Stopping Harassment: Are Verbal Reprimands Worth Your Breath?

When it comes to stopping employees from harassing each other, you can probably think of a lot of actions to take. On one end of the spectrum is termination (“You’re fired!”). At the other end is a verbal reprimand (“Stop it!”). But will a judge think a verbal reprimand is enough? One court recently did … and it saved the employer $510,000. You don’t say? 

Case in Point: Nadiya Boldware, who is black, worked as an assistant district attorney in Texas. One day, a white assistant district attorney talking to her about a case said the facts, “made him understand why people hung people from trees.” He added that the case made him “want to go home and put on his white pointy hat.”

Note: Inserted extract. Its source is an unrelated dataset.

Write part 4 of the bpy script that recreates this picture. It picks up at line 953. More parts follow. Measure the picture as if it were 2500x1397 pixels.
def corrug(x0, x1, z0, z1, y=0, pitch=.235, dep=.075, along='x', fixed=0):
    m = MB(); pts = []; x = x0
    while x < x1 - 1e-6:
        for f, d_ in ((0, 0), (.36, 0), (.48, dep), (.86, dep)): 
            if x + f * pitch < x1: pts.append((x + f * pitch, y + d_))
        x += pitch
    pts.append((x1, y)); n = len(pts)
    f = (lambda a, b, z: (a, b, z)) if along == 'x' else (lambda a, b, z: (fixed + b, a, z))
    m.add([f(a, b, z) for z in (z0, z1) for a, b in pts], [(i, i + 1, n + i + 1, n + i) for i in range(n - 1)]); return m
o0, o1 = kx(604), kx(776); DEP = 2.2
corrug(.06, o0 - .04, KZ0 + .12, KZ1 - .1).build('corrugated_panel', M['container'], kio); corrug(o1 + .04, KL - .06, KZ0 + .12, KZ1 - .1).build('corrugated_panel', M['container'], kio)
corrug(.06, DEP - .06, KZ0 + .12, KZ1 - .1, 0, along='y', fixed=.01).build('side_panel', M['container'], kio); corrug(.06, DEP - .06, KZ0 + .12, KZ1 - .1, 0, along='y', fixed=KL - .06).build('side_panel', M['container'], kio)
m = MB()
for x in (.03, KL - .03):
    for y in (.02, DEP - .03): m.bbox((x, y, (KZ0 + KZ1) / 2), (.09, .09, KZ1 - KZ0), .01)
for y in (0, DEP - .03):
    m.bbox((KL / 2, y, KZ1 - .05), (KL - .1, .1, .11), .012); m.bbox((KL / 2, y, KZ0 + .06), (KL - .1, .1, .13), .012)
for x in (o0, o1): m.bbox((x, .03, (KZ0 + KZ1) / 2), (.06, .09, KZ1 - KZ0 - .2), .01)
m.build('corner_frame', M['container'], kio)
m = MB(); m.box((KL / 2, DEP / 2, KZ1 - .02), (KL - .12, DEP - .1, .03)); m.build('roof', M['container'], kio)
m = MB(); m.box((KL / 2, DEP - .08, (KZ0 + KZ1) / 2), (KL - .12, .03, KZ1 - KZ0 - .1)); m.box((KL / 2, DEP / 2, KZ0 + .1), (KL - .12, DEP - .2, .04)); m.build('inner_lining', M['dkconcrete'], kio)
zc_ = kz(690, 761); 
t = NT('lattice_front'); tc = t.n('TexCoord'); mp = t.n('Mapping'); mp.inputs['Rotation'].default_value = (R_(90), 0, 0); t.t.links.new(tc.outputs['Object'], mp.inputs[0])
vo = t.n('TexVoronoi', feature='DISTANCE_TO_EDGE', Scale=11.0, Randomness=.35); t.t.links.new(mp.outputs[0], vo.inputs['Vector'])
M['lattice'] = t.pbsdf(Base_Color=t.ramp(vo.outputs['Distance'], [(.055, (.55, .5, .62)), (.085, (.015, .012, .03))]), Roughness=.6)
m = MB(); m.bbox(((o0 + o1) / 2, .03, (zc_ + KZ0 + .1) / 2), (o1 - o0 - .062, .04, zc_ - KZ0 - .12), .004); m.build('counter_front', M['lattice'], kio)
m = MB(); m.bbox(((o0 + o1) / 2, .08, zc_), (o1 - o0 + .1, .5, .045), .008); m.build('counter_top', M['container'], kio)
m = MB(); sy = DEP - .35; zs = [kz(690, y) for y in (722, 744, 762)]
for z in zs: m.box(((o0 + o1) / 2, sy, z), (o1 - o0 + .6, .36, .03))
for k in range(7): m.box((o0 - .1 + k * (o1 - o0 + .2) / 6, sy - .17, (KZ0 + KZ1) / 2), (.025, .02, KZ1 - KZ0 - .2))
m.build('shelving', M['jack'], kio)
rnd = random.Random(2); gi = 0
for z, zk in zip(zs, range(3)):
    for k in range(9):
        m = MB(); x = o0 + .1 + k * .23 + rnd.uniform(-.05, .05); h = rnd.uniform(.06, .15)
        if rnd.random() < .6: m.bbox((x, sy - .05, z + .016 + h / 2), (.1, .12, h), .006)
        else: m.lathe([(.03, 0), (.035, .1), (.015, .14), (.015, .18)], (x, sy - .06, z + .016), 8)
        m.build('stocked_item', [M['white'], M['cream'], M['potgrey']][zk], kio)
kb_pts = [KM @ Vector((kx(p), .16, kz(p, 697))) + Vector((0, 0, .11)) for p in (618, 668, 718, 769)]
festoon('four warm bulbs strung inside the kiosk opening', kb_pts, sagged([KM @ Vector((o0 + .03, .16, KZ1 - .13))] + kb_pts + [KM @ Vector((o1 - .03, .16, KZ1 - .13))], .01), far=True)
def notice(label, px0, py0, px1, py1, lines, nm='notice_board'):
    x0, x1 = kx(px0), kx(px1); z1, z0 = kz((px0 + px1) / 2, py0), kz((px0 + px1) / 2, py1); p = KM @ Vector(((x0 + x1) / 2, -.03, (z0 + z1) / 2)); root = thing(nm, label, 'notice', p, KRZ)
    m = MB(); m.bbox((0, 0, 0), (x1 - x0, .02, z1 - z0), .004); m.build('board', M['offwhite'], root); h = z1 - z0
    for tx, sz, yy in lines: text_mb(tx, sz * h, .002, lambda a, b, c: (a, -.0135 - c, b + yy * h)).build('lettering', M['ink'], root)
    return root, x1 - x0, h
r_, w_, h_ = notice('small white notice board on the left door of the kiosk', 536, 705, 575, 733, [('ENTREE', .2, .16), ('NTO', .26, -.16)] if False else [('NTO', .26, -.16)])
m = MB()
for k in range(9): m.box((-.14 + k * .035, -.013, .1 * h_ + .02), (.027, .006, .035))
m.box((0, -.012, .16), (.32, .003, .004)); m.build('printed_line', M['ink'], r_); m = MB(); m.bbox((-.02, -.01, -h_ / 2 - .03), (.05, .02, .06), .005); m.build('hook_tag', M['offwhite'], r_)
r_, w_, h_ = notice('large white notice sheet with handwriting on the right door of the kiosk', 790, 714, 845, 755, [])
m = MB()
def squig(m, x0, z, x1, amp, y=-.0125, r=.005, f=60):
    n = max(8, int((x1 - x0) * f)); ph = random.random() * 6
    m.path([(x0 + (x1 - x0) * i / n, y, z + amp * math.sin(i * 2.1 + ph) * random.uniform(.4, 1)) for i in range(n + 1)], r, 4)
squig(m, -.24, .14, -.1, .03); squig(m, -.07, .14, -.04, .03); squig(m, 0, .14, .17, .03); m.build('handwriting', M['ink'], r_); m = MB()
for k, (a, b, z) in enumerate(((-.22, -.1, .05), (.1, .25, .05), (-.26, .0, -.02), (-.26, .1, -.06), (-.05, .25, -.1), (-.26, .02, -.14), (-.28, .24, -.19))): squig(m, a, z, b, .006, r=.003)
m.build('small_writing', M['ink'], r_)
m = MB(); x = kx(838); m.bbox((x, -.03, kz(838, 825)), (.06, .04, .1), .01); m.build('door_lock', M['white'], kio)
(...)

Boldware left the office upset. Her colleague sent her an email apologizing for his comments. Later that day, Boldware also reported the incident to her supervisor.

The next morning, the supervisor held a face-to-face meeting with the two. Then, the supervisor gave the offending co-worker a verbal reprimand and required him to participate in diversity training.

Three months later, Boldware overheard the same co-worker asking someone to borrow a “boombox” for a trail. Then she overheard him say, “I better watch what I say or else I’ll have to take another one of those classes.” 

Boldware reported the “boombox incident” to her supervisor. She also reported that yet a different co-worker called her a “troublemaker” based on the first incident. HR took action and sent that employee to diversity training, too.

Boldware filed suit against her employer for racial harassment under Title VII of the Civil Rights Act of 1964. The jury agreed that she worked in a racially-hostile workplace and awarded her $510,000.

But the employer appealed, arguing that because the supervisor and HR took “prompt remedial action” to protect Boldware, they were entitled to win the case.

The result: The reprimand saved the day! The judge reversed the jury’s verdict noting, “Employers are not required to impose draconian penalties upon the offending employee in order to satisfy this court’s prompt remedial action standard and a reprimand may qualify if the offending conduct was infrequent or isolated.” (Williams-Boldware v. Denton Cnty., 5th Cir., 1/31/14)

3 Lessons Learned … Without Going to Court

  1. Look at your organization closely. The U.S. Equal Employment Opportunity Commission (EEOC) has an initiative to investigate if charges of harassment and discrimination are “systemic” in an organization. In this case, the judge made the same inquiry observing, “These incidents did not involve a protracted outpouring of racially invidious harassment that required large-scale institutional reform.”
  2. Look at your clock very closely. The magic number is 24. The judge underscored how quickly the employer responded to the complaint by taking action in “’less than 24 hours.”
  3. Look at your training even closer. The judge noted the mandatory diversity training was effective because there were no further incidents. Make sure all your employment-related training takes a pulse on current issues to prevent bad behavior and stop it in its tracks.